### Aim
Examine the entries and show every line in which the word "Blender" is found.

### Data provided
○ ○ ○ ○ ○ ○ ○
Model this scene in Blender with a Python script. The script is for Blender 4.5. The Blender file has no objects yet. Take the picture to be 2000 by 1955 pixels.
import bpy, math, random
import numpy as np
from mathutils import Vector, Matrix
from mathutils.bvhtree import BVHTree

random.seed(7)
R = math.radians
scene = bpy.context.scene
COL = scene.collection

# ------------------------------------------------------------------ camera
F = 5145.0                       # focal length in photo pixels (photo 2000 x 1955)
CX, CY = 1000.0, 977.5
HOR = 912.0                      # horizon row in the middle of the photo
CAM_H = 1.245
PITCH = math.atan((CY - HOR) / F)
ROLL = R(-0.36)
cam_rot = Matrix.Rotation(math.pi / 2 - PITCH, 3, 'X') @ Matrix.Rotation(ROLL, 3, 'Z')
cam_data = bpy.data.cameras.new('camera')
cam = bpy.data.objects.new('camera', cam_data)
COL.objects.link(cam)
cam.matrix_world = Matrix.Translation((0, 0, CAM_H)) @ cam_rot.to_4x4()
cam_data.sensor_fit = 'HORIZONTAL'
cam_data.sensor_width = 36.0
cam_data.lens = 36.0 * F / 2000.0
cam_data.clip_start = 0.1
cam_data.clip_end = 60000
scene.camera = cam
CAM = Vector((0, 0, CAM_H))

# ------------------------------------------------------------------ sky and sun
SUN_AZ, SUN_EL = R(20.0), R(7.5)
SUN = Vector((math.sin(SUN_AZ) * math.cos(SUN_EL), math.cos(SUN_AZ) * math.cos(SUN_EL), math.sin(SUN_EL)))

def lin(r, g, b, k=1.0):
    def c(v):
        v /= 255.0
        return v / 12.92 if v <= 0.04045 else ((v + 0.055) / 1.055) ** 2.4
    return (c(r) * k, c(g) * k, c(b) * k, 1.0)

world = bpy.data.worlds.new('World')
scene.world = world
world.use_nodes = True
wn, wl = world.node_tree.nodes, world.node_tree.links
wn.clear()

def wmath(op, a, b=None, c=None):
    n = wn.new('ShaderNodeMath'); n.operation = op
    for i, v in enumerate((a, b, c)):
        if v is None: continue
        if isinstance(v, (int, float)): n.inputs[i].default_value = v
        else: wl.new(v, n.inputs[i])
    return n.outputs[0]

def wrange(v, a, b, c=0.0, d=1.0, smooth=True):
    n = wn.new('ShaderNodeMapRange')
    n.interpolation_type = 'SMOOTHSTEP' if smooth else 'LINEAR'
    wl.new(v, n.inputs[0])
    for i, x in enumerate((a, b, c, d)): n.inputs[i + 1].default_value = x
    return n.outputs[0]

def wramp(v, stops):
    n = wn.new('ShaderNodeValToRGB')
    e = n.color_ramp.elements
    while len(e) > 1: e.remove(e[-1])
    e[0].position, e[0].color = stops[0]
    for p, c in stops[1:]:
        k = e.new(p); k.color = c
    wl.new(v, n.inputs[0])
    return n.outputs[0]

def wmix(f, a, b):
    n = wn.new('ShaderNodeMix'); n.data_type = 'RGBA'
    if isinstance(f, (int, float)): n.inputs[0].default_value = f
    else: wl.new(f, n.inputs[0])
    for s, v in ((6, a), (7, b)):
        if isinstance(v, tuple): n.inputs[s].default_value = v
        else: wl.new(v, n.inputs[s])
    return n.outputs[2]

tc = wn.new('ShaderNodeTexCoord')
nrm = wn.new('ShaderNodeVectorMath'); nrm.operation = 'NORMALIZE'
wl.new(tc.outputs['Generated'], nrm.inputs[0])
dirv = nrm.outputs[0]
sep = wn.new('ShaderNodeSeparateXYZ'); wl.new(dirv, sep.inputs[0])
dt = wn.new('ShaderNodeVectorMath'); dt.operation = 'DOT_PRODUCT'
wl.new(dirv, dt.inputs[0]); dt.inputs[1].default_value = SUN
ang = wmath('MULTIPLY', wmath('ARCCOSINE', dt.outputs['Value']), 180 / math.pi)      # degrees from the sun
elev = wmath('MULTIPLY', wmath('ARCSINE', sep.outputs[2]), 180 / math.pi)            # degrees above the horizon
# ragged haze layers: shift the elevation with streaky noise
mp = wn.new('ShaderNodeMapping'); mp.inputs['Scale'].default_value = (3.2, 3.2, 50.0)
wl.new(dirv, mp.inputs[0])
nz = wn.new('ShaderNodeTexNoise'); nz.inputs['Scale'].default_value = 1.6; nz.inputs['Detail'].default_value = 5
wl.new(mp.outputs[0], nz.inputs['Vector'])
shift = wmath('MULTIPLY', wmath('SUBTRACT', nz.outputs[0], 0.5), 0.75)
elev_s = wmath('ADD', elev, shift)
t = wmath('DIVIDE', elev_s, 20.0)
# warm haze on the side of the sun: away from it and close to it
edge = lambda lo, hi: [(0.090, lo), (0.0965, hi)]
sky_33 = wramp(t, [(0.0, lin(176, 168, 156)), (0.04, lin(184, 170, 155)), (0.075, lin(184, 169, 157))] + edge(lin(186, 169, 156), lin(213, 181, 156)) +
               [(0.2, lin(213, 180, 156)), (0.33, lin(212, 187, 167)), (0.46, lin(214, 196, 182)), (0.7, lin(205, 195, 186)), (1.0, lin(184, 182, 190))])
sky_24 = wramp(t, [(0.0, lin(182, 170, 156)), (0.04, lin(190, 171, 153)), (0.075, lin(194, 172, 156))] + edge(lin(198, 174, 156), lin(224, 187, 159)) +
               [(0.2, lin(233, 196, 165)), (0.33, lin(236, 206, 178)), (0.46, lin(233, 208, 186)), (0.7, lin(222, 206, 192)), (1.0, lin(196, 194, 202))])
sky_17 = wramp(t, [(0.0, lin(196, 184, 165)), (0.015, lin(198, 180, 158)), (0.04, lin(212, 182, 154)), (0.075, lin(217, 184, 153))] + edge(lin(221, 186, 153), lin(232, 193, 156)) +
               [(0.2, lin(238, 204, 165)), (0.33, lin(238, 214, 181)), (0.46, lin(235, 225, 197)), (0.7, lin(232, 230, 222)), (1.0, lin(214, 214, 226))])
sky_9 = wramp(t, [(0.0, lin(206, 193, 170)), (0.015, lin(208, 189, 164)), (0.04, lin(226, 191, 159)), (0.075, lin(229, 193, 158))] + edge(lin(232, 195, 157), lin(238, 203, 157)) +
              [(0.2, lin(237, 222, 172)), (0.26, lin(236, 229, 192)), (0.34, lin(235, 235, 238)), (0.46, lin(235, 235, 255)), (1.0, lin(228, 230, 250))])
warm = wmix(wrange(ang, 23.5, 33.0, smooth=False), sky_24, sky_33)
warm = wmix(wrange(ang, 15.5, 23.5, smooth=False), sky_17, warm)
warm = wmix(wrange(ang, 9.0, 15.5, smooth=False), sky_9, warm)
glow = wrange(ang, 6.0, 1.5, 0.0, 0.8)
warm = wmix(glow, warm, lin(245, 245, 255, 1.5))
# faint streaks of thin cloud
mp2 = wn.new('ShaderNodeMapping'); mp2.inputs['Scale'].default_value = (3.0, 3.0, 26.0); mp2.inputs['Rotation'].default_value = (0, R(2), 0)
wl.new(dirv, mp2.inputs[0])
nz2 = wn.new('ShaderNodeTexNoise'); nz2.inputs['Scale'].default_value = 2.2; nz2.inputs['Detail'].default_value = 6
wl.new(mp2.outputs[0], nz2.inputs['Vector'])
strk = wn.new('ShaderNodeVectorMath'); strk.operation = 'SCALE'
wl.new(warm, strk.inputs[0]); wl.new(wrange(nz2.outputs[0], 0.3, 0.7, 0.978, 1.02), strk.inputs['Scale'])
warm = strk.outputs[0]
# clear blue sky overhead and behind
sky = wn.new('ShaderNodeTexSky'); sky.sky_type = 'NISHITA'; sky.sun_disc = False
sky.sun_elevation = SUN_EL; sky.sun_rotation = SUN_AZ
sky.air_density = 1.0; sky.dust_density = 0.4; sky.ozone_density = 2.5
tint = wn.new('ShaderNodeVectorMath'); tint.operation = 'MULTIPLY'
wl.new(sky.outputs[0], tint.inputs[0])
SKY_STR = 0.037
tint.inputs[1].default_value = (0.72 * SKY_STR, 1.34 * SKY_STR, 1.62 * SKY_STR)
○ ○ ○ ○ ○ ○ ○
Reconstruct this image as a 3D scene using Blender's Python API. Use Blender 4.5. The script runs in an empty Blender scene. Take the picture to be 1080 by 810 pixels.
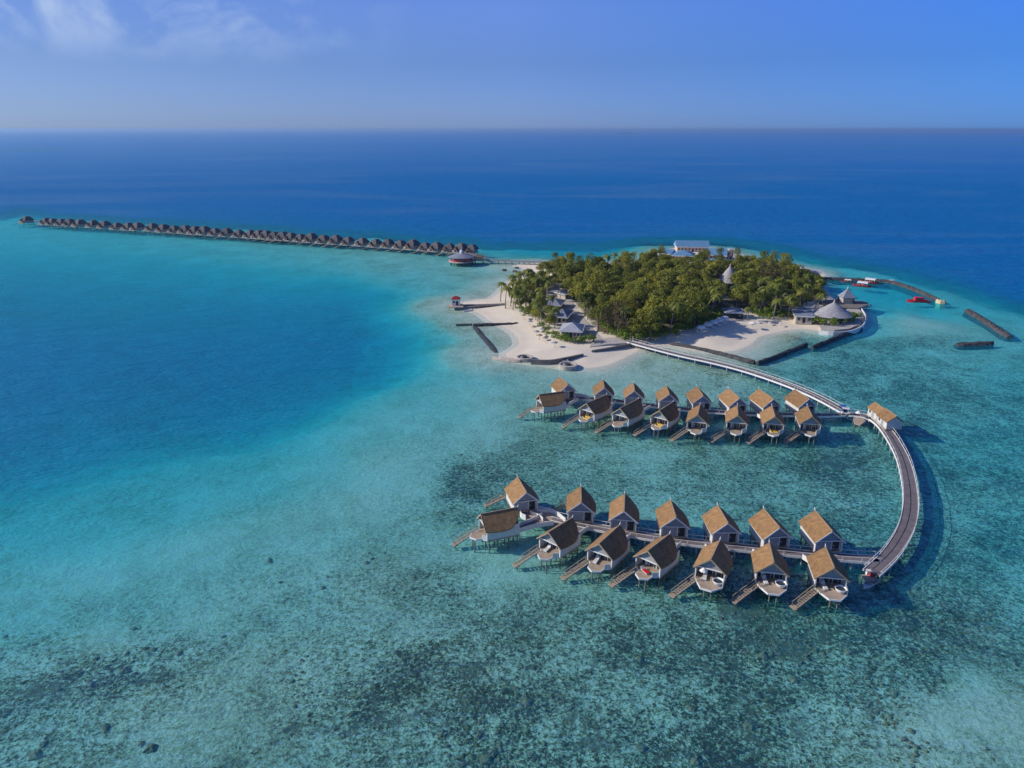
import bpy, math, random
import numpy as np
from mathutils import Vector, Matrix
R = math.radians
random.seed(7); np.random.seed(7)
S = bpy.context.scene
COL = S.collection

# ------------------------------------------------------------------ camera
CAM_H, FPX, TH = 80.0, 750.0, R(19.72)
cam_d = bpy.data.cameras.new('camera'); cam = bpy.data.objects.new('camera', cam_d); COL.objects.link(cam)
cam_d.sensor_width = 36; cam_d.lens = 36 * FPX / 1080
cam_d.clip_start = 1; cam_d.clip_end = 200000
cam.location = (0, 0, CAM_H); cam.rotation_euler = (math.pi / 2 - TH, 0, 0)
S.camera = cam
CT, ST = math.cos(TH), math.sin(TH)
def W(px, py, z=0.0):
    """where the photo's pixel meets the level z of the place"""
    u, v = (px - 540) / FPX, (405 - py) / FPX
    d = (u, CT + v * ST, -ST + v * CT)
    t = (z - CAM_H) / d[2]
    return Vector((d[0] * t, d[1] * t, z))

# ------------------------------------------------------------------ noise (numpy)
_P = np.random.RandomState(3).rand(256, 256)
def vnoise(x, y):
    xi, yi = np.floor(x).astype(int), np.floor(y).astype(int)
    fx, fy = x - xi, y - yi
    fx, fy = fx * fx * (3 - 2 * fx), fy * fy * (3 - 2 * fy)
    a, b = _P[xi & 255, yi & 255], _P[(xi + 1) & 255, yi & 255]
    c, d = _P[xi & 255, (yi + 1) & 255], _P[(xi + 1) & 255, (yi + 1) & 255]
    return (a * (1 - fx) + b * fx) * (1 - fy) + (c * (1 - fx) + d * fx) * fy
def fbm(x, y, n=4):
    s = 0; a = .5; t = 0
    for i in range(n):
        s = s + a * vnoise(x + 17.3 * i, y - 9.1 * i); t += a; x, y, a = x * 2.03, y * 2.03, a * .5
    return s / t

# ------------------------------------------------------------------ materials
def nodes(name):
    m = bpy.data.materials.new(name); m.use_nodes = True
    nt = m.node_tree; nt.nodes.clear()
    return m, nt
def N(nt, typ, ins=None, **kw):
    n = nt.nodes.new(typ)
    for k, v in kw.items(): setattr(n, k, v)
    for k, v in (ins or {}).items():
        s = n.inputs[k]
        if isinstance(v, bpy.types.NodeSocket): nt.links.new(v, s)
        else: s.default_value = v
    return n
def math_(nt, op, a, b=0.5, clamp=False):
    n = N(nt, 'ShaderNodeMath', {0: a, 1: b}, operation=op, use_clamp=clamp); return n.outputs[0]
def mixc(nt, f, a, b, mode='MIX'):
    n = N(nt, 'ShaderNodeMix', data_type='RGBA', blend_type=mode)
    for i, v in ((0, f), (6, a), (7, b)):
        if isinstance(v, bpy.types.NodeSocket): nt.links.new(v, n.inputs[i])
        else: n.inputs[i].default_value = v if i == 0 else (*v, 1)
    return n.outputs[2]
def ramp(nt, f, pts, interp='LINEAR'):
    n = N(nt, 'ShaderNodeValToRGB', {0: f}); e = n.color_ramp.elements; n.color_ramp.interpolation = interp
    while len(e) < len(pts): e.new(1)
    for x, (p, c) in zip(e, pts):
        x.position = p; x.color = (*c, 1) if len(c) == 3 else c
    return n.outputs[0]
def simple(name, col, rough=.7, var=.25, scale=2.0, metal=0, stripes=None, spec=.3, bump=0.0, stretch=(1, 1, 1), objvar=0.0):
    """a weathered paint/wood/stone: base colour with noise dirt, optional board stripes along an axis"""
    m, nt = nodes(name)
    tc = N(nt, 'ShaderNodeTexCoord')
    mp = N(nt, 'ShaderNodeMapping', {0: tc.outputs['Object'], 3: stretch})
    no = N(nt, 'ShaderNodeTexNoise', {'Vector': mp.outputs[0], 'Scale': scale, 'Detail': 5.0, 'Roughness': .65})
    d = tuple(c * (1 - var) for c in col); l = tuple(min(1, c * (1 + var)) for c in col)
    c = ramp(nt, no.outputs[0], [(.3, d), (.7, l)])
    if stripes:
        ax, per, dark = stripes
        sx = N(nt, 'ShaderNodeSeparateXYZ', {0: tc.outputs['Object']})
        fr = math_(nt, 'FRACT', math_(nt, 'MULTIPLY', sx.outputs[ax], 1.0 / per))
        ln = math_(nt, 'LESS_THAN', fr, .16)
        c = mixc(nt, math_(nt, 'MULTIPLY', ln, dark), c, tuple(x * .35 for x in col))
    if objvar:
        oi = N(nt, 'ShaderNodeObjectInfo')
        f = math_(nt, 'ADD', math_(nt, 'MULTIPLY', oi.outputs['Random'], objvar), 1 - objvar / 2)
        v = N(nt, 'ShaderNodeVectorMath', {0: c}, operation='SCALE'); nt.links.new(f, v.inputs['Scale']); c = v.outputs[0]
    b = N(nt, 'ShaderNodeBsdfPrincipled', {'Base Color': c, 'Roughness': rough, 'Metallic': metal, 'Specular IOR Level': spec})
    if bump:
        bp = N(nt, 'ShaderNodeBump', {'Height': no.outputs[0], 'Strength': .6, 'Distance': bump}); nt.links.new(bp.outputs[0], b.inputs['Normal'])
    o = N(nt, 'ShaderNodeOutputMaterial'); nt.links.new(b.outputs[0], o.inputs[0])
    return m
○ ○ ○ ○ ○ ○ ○
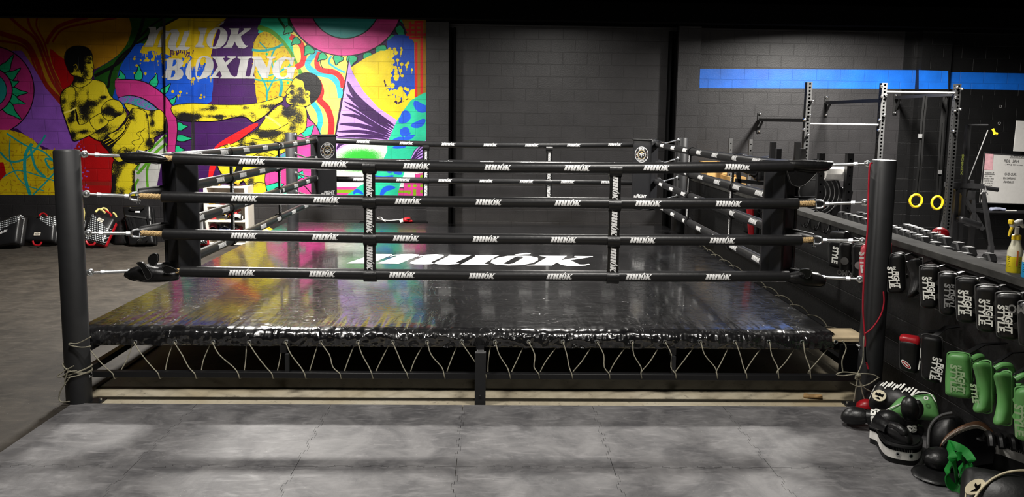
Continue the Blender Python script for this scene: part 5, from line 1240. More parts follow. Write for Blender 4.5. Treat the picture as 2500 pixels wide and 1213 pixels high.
○ ○ ○ ○ ○ ○ ○
### Written response
Model this scene in Blender with a Python script. The script is for Blender 4.5. The Blender file has no objects yet. Take the picture to be 2000 by 1955 pixels.
Reconstruct this image as a 3D scene using Blender's Python API. Use Blender 4.5. The script runs in an empty Blender scene. Take the picture to be 1080 by 810 pixels.
Continue the Blender Python script for this scene: part 5, from line 1240. More parts follow. Write for Blender 4.5. Treat the picture as 2500 pixels wide and 1213 pixels high.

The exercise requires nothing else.